また、図3(i)は、吸収スペクトルにベースライン補正を行わない場合のテラヘルツ分光イメージ結果であり、図3(ii)は、吸収スペクトルにベースライン補正を行った場合のテラヘルツ分光イメージ結果であり、図3(iii)は、吸収スペクトルにベースライン補正、有効範囲外のスペクトル除去および積分強度での規格化を行った場合のテラヘルツ分光イメージ結果である。
B型結晶は、1.6THz付近に固有の吸収ピークがあるため(図2参照)、その周波数付近で強度が高い(図3では白色で示す)ことが図3(i)にから分かる。B型結晶から作製した2個の錠剤のテラヘルツ分光イメージ結果の内、1つからは亀裂のような線311、321が見られる。
図3(ii)のテラヘルツ分光イメージ結果では、ベースライン補正によって、ほぼ亀裂の影響が除去されたが、中央に位置する錠剤からは異物312、322が検出された。図3(ii)のテラヘルツ分光イメージ結果では、規格化によって異物313は1.2THz付近に吸収をもっている、すなわち強度が高い(図3では白色で示す)ことが分かる。このため、異物は、1.2THz付近に固有の吸収ピークがあるA型結晶の切片(濃度約20%)であることが確認された。
以上説明した本実施形態では、標的試料中に含まれるアミン類結晶の二次元的不均一性を非破壊的に測定することができる。また、定性分析の自動化に必要な標準吸収スペクトルを正規化してデータベースに格納しておくことにより、より高い精度の分析を行うことができる。また、亀裂、異物混入など二次元的に不均一な形状の試料であっても、二次元の定性定量分析を行うことができる。

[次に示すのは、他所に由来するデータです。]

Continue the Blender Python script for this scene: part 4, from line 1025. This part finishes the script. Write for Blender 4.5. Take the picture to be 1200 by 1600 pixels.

なお、本発明は上記実施形態に限定されるものではなく、その要旨の範囲内で数々の変形が可能である。
10 光源
20 分光イメージ装置
21 パルス発生器
22 集束レンズ
23 集光レンズ
24 検出器
25 容器
26 形状測定器
27,28 駆動型固定器
51 固体試料
52 亀裂
53 異物
25 容器

Claims (4)

  1. 標的試料中に含まれるアミン類結晶の二次元的不均一性を非破壊的に測定する定性定量分析方法であって、
    前記アミン類結晶の分子間結合のエネルギーに共鳴する周波数の電磁波を標的試料に二次元的に照射する照射ステップと、
    透通した電磁波を測定することにより得られる標的試料の吸収スペクトルのピーク位置を、記憶部に記憶された標準試料である複数のアミン類結晶の標準吸収スペクトルのピーク位置と比較する比較ステップと、
    ピーク位置が一致するアミン類結晶の標準吸収スペクトルを抽出する抽出ステップと、
    抽出された標準吸収スペクトルと不均一係数の積から得られる理論吸収特性スペクトルと、標的試料から得られる吸収スペクトルとの誤差が最小となる前記不均一係数を算出し、標的試料中のアミン類結晶の二次元的不均一性を分析する分析ステップと、を有すること
    を特徴とする定性定量分析方法。
  2. 前記標的試料の吸収スペクトルのベースラインを、特定の周波数領域の範囲で定数もしくは周波数に対して一定の関係を有する値を加算または減算することで補正する補正ステップを、さらに有すること
    を特徴とする請求項1に記載の定性定量分析方法。
  3. 前記記憶部に記憶されたアミン類結晶の標準吸収スペクトルは、
    前記アミン類結晶の結晶多形ごとの吸収スペクトルを、分子間結合のエネルギーに共鳴する周波数領域で測定し、当該測定された吸収スペクトルを標準試料の厚さについて正規化し、標準試料中のアミン類結晶の濃度について正規化し、有効範囲外のスペクトルを除去することにより算出されること
    を特徴とする請求項1または請求項2に記載の定性定量分析方法。
  4. 光源と、分光イメージ装置と、制御装置と備えた定性定量分析システムであって、
    前記分光イメージ装置は、
    前記光源の励起光から標的アミン類結晶の分子間結合のエネルギーに共鳴する周波数の電磁波パルスを発生させ、局所に集束させて、標的試料に照射するパルス発生器と、
    標的試料を透過した前記電磁波を集光し、吸収スペクトルを測定する検出器と、
    二次元的に標的試料を駆動および固定する駆動型固定装置と、を有し、
    前記制御装置は、
    前記駆動型固定装置を制御する制御手段と、
    前記駆動型固定装置を2次元に制御することにより前記検出器が測定した標的試料の吸収スペクトルのピーク位置を、記憶手段に記憶された標準試料である複数のアミン類結晶の標準吸収スペクトルのピーク位置と比較して、ピーク位置が一致するアミン類結晶の標準吸収スペクトルを抽出し、抽出された標準吸収スペクトルと不均一係数の積から得られる理論吸収特性スペクトルと、標的試料から得られる吸収スペクトルとの誤差が最小となる前記不均一係数を算出し、標的試料中のアミン類結晶の二次元的不均一性を分析する分析手段と、を有すること
    を特徴とする定性定量分析システム。